* Requirement *
Quote the whole listing word for word. Do not include the pictures.

* Provided data *
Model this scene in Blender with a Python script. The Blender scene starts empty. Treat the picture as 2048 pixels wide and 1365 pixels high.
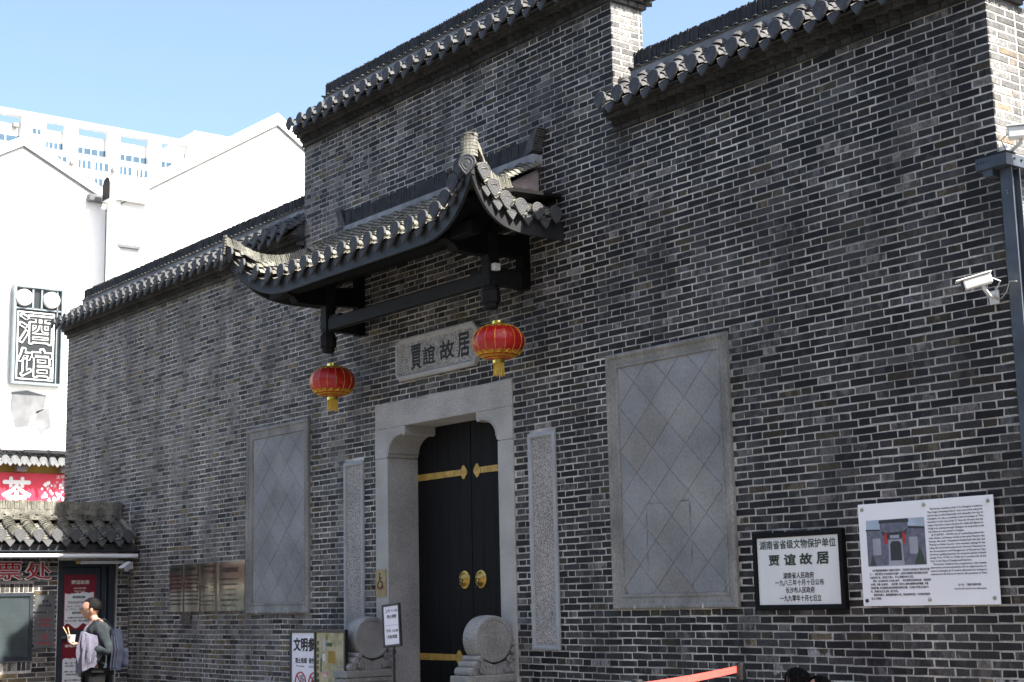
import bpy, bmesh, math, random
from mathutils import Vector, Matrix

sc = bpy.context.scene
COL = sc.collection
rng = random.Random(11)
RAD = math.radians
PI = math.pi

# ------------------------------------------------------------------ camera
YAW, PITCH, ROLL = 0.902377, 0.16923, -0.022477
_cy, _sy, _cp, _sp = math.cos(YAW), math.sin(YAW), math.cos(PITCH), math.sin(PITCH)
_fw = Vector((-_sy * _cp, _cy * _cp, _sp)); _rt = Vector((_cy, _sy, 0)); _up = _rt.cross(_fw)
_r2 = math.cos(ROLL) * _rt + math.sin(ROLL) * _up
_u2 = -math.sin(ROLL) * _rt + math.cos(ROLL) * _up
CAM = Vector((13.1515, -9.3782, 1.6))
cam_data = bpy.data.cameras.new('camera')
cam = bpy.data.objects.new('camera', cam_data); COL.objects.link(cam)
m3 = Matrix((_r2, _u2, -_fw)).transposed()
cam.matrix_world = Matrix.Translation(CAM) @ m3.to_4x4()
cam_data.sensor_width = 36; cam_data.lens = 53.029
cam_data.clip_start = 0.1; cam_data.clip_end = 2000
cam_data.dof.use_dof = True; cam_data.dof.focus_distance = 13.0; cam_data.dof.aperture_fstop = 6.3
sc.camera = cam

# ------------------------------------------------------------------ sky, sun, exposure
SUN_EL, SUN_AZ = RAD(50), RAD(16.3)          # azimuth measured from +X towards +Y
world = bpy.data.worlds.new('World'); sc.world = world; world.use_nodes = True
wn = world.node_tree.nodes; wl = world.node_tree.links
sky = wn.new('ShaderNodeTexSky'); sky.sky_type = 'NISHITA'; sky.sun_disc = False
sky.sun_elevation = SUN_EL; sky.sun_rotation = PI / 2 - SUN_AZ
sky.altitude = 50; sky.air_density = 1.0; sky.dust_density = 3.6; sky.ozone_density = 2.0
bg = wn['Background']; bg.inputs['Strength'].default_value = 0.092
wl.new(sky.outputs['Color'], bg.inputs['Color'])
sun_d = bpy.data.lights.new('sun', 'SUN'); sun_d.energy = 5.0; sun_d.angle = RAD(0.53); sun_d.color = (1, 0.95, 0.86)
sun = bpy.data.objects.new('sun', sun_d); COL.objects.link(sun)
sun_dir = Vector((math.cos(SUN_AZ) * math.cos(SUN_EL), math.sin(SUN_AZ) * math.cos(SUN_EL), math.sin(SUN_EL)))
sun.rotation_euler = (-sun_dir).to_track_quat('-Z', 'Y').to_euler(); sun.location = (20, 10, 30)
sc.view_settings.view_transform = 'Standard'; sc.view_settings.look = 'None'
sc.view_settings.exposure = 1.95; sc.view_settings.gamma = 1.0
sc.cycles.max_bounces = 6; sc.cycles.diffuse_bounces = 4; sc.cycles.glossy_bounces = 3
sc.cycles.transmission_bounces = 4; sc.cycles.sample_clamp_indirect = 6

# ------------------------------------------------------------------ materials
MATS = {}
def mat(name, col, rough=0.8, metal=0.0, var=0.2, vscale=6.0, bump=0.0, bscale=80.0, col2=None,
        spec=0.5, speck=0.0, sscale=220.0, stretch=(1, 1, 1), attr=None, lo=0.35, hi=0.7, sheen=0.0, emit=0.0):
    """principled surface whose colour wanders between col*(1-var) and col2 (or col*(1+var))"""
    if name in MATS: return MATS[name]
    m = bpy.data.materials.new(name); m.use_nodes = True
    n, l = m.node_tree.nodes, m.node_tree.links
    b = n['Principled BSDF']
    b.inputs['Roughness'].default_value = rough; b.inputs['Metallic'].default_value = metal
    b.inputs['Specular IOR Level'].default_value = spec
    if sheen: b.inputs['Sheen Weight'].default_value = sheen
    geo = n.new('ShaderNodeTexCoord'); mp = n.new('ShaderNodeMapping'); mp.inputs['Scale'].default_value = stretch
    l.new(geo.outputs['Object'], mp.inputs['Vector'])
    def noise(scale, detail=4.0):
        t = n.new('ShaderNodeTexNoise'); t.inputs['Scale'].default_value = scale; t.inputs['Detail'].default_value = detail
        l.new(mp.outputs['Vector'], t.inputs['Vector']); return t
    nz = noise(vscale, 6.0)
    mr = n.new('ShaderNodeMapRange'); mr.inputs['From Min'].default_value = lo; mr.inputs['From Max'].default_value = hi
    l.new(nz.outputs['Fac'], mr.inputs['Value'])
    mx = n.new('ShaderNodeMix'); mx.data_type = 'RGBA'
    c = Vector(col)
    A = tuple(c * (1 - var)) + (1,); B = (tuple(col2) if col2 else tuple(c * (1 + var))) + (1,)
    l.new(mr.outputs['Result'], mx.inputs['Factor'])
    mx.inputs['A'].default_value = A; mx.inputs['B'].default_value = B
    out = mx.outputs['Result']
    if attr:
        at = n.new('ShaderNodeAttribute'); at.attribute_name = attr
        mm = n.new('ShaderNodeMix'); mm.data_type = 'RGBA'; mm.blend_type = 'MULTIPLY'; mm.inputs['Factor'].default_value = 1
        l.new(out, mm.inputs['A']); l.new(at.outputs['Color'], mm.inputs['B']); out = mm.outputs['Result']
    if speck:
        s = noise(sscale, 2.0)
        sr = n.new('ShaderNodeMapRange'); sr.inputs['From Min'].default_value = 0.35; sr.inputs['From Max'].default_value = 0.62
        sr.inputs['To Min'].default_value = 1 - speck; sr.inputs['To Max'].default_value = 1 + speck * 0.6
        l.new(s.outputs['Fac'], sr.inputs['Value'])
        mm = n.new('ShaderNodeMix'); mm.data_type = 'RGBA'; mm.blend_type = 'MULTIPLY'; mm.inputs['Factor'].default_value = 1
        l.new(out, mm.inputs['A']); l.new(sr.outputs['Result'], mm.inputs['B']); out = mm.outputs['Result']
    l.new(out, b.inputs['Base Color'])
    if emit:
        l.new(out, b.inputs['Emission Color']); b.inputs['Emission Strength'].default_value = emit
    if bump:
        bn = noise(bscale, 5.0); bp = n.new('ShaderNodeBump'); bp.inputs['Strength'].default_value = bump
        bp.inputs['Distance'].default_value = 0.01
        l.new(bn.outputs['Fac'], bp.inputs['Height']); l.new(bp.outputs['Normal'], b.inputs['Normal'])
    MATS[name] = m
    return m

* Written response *
Model this scene in Blender with a Python script. The Blender scene starts empty. Treat the picture as 2048 pixels wide and 1365 pixels high.
import bpy, bmesh, math, random
from mathutils import Vector, Matrix

sc = bpy.context.scene
COL = sc.collection
rng = random.Random(11)
RAD = math.radians
PI = math.pi

# ------------------------------------------------------------------ camera
YAW, PITCH, ROLL = 0.902377, 0.16923, -0.022477
_cy, _sy, _cp, _sp = math.cos(YAW), math.sin(YAW), math.cos(PITCH), math.sin(PITCH)
_fw = Vector((-_sy * _cp, _cy * _cp, _sp)); _rt = Vector((_cy, _sy, 0)); _up = _rt.cross(_fw)
_r2 = math.cos(ROLL) * _rt + math.sin(ROLL) * _up
_u2 = -math.sin(ROLL) * _rt + math.cos(ROLL) * _up
CAM = Vector((13.1515, -9.3782, 1.6))
cam_data = bpy.data.cameras.new('camera')
cam = bpy.data.objects.new('camera', cam_data); COL.objects.link(cam)
m3 = Matrix((_r2, _u2, -_fw)).transposed()
cam.matrix_world = Matrix.Translation(CAM) @ m3.to_4x4()
cam_data.sensor_width = 36; cam_data.lens = 53.029
cam_data.clip_start = 0.1; cam_data.clip_end = 2000
cam_data.dof.use_dof = True; cam_data.dof.focus_distance = 13.0; cam_data.dof.aperture_fstop = 6.3
sc.camera = cam

# ------------------------------------------------------------------ sky, sun, exposure
SUN_EL, SUN_AZ = RAD(50), RAD(16.3)          # azimuth measured from +X towards +Y
world = bpy.data.worlds.new('World'); sc.world = world; world.use_nodes = True
wn = world.node_tree.nodes; wl = world.node_tree.links
sky = wn.new('ShaderNodeTexSky'); sky.sky_type = 'NISHITA'; sky.sun_disc = False
sky.sun_elevation = SUN_EL; sky.sun_rotation = PI / 2 - SUN_AZ
sky.altitude = 50; sky.air_density = 1.0; sky.dust_density = 3.6; sky.ozone_density = 2.0
bg = wn['Background']; bg.inputs['Strength'].default_value = 0.092
wl.new(sky.outputs['Color'], bg.inputs['Color'])
sun_d = bpy.data.lights.new('sun', 'SUN'); sun_d.energy = 5.0; sun_d.angle = RAD(0.53); sun_d.color = (1, 0.95, 0.86)
sun = bpy.data.objects.new('sun', sun_d); COL.objects.link(sun)
sun_dir = Vector((math.cos(SUN_AZ) * math.cos(SUN_EL), math.sin(SUN_AZ) * math.cos(SUN_EL), math.sin(SUN_EL)))
sun.rotation_euler = (-sun_dir).to_track_quat('-Z', 'Y').to_euler(); sun.location = (20, 10, 30)
sc.view_settings.view_transform = 'Standard'; sc.view_settings.look = 'None'
sc.view_settings.exposure = 1.95; sc.view_settings.gamma = 1.0
sc.cycles.max_bounces = 6; sc.cycles.diffuse_bounces = 4; sc.cycles.glossy_bounces = 3
sc.cycles.transmission_bounces = 4; sc.cycles.sample_clamp_indirect = 6

# ------------------------------------------------------------------ materials
MATS = {}
def mat(name, col, rough=0.8, metal=0.0, var=0.2, vscale=6.0, bump=0.0, bscale=80.0, col2=None,
        spec=0.5, speck=0.0, sscale=220.0, stretch=(1, 1, 1), attr=None, lo=0.35, hi=0.7, sheen=0.0, emit=0.0):
    """principled surface whose colour wanders between col*(1-var) and col2 (or col*(1+var))"""
    if name in MATS: return MATS[name]
    m = bpy.data.materials.new(name); m.use_nodes = True
    n, l = m.node_tree.nodes, m.node_tree.links
    b = n['Principled BSDF']
    b.inputs['Roughness'].default_value = rough; b.inputs['Metallic'].default_value = metal
    b.inputs['Specular IOR Level'].default_value = spec
    if sheen: b.inputs['Sheen Weight'].default_value = sheen
    geo = n.new('ShaderNodeTexCoord'); mp = n.new('ShaderNodeMapping'); mp.inputs['Scale'].default_value = stretch
    l.new(geo.outputs['Object'], mp.inputs['Vector'])
    def noise(scale, detail=4.0):
        t = n.new('ShaderNodeTexNoise'); t.inputs['Scale'].default_value = scale; t.inputs['Detail'].default_value = detail
        l.new(mp.outputs['Vector'], t.inputs['Vector']); return t
    nz = noise(vscale, 6.0)
    mr = n.new('ShaderNodeMapRange'); mr.inputs['From Min'].default_value = lo; mr.inputs['From Max'].default_value = hi
    l.new(nz.outputs['Fac'], mr.inputs['Value'])
    mx = n.new('ShaderNodeMix'); mx.data_type = 'RGBA'
    c = Vector(col)
    A = tuple(c * (1 - var)) + (1,); B = (tuple(col2) if col2 else tuple(c * (1 + var))) + (1,)
    l.new(mr.outputs['Result'], mx.inputs['Factor'])
    mx.inputs['A'].default_value = A; mx.inputs['B'].default_value = B
    out = mx.outputs['Result']
    if attr:
        at = n.new('ShaderNodeAttribute'); at.attribute_name = attr
        mm = n.new('ShaderNodeMix'); mm.data_type = 'RGBA'; mm.blend_type = 'MULTIPLY'; mm.inputs['Factor'].default_value = 1
        l.new(out, mm.inputs['A']); l.new(at.outputs['Color'], mm.inputs['B']); out = mm.outputs['Result']
    if speck:
        s = noise(sscale, 2.0)
        sr = n.new('ShaderNodeMapRange'); sr.inputs['From Min'].default_value = 0.35; sr.inputs['From Max'].default_value = 0.62
        sr.inputs['To Min'].default_value = 1 - speck; sr.inputs['To Max'].default_value = 1 + speck * 0.6
        l.new(s.outputs['Fac'], sr.inputs['Value'])
        mm = n.new('ShaderNodeMix'); mm.data_type = 'RGBA'; mm.blend_type = 'MULTIPLY'; mm.inputs['Factor'].default_value = 1
        l.new(out, mm.inputs['A']); l.new(sr.outputs['Result'], mm.inputs['B']); out = mm.outputs['Result']
    l.new(out, b.inputs['Base Color'])
    if emit:
        l.new(out, b.inputs['Emission Color']); b.inputs['Emission Strength'].default_value = emit
    if bump:
        bn = noise(bscale, 5.0); bp = n.new('ShaderNodeBump'); bp.inputs['Strength'].default_value = bump
        bp.inputs['Distance'].default_value = 0.01
        l.new(bn.outputs['Fac'], bp.inputs['Height']); l.new(bp.outputs['Normal'], b.inputs['Normal'])
    MATS[name] = m
    return m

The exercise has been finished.